Given task - Only the number is wanted: how many lines hold the word "part"?

--- Begin Material to process ---

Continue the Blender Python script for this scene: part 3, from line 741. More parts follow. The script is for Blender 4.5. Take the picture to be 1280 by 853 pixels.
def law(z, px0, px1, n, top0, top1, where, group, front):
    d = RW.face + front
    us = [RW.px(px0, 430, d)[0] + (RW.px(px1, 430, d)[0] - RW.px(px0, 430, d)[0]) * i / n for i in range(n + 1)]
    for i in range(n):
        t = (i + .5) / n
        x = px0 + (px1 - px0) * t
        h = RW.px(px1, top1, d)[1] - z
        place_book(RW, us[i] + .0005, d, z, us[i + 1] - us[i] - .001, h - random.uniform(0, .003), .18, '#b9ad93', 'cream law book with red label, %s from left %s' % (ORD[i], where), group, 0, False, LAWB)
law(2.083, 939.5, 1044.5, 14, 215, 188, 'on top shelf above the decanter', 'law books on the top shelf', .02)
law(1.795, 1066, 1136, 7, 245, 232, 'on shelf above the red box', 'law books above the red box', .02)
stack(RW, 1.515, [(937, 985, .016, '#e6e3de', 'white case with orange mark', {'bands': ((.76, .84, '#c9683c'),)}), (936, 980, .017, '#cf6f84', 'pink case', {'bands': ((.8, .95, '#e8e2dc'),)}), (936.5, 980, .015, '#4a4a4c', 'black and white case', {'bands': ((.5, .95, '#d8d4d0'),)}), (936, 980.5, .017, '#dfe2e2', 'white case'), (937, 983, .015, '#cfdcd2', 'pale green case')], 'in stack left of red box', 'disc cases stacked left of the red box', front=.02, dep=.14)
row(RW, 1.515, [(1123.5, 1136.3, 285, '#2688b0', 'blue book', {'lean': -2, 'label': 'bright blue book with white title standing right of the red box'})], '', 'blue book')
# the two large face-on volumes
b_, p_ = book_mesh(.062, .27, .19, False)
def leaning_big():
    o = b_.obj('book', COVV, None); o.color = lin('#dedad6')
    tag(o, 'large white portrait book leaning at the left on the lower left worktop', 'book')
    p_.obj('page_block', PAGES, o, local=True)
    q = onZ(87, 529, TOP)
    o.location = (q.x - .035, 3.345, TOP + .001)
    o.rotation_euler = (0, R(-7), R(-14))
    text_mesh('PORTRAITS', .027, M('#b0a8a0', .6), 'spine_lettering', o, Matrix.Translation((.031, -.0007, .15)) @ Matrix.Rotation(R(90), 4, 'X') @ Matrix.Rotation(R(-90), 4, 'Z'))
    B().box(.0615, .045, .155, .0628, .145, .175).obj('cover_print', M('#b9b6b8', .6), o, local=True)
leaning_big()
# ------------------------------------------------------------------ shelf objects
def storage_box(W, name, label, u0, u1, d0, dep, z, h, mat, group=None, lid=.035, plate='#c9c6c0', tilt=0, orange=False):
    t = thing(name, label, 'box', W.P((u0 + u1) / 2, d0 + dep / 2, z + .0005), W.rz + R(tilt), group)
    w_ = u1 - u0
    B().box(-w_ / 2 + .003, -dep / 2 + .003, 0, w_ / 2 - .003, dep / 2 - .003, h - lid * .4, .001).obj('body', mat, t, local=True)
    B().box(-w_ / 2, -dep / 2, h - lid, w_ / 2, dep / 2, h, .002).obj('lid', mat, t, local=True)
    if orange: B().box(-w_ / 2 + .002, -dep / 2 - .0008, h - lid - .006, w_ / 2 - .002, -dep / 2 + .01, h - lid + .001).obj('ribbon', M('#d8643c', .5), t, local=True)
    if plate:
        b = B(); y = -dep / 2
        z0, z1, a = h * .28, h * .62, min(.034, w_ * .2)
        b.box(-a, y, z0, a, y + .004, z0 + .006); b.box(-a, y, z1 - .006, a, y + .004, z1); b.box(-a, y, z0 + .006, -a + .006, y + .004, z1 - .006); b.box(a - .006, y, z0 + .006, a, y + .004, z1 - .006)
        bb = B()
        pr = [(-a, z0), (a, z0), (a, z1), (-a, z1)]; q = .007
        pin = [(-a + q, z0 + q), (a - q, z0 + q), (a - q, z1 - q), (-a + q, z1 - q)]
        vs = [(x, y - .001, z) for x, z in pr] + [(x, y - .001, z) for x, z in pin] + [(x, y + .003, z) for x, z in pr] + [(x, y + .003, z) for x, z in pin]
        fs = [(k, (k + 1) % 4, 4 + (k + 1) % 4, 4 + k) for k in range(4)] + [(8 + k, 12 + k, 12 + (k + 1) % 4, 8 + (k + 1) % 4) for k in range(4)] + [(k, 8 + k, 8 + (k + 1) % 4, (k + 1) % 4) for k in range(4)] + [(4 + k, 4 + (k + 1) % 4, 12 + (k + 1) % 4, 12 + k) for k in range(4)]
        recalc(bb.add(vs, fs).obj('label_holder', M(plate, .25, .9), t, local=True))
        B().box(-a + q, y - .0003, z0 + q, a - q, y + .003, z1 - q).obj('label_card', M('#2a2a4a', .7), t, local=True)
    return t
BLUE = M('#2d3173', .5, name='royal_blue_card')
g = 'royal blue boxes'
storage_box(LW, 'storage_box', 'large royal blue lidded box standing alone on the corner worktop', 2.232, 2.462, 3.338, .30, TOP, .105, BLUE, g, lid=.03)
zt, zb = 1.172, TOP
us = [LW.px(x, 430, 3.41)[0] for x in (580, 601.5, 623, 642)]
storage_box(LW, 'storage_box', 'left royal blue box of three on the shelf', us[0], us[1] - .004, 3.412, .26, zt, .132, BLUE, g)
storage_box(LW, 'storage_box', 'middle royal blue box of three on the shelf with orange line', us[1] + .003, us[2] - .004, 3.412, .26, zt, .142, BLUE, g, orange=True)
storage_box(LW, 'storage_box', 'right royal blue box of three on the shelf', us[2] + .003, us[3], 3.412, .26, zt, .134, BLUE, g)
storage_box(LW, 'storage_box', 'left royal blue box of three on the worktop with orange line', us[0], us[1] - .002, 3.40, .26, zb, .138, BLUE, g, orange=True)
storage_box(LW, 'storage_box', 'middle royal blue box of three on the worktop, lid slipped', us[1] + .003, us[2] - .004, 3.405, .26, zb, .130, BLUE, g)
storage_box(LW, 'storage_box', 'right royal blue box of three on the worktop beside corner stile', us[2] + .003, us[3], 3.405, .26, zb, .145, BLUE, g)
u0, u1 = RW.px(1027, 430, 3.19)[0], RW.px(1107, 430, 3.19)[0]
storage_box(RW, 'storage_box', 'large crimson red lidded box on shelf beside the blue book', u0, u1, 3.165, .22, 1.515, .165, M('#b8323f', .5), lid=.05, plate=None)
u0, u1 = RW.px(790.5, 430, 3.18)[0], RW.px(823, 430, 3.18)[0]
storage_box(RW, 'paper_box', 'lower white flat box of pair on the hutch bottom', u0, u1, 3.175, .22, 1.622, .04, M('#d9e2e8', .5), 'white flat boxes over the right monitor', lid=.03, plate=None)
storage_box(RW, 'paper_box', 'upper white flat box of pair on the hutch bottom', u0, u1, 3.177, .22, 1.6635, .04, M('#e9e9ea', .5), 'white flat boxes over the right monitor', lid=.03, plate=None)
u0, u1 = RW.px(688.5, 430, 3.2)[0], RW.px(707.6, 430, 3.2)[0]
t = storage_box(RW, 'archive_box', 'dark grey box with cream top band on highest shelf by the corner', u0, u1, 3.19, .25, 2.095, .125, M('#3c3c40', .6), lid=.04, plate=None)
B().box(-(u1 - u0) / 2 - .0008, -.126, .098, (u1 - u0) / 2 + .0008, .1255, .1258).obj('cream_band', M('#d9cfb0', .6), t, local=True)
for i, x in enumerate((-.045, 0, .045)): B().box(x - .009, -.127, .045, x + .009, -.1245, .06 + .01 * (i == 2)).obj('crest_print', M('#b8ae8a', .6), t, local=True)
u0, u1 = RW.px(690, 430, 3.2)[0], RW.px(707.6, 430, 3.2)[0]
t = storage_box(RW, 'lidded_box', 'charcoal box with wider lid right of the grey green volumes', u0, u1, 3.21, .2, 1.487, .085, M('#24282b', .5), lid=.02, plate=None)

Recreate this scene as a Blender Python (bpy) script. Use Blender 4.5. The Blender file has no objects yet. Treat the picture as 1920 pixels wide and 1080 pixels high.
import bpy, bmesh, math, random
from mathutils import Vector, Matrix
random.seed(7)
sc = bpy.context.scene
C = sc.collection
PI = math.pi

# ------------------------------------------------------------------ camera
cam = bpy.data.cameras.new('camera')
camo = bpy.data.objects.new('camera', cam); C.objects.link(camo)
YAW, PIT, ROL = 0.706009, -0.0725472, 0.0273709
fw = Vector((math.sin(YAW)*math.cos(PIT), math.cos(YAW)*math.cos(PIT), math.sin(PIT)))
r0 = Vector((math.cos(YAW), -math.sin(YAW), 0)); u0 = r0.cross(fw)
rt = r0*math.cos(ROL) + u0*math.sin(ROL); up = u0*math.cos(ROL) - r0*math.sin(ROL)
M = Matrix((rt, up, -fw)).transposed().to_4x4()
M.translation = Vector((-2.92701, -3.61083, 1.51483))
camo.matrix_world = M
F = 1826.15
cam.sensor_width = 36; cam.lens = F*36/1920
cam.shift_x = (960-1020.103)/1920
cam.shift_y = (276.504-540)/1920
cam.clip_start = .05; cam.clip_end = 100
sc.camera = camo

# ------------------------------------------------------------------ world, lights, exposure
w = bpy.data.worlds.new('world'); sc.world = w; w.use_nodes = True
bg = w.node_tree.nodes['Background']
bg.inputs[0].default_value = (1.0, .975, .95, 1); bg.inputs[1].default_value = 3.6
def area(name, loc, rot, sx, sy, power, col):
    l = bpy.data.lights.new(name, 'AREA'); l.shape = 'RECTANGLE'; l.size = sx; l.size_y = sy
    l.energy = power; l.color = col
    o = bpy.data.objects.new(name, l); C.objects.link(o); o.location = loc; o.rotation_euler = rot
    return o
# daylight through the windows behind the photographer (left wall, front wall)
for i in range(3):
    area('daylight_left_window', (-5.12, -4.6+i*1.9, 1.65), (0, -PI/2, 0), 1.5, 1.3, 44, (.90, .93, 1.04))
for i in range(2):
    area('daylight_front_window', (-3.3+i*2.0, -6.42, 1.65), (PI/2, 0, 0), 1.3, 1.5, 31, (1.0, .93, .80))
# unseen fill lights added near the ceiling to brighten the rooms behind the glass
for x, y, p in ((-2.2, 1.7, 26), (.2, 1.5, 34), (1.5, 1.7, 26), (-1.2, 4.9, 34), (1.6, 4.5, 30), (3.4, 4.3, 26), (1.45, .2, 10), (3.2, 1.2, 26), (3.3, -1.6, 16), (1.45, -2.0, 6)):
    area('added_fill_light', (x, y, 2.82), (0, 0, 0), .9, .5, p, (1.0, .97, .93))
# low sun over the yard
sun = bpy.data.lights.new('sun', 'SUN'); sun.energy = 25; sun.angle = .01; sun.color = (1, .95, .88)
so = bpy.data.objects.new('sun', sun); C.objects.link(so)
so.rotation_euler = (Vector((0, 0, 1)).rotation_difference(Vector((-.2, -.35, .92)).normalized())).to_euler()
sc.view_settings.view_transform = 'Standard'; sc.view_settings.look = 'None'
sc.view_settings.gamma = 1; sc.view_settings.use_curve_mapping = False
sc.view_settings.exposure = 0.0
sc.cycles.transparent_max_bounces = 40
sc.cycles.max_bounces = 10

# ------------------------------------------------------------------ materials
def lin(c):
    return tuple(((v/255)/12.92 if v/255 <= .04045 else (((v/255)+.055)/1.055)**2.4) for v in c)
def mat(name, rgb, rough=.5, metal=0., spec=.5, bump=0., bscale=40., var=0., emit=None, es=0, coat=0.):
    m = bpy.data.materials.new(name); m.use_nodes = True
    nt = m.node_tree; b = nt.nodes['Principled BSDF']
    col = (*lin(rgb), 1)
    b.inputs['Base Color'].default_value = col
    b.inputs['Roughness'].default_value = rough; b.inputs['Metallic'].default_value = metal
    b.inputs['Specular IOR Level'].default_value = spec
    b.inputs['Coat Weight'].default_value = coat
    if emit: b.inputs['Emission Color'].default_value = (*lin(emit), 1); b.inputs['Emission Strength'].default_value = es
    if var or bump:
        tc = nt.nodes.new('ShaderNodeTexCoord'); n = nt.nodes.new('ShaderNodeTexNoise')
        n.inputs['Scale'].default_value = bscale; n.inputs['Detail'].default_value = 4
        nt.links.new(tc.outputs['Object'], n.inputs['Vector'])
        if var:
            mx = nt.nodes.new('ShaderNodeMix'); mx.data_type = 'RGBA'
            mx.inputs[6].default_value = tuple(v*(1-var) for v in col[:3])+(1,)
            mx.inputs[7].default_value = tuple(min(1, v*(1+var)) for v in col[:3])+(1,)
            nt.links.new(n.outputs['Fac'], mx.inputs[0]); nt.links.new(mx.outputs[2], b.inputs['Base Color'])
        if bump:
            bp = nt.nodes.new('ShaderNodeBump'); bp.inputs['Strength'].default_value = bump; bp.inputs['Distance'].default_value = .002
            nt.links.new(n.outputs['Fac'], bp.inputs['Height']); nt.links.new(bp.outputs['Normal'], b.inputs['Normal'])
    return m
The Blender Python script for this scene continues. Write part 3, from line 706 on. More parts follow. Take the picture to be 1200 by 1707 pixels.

--- End Material to process ---

Full answer - 2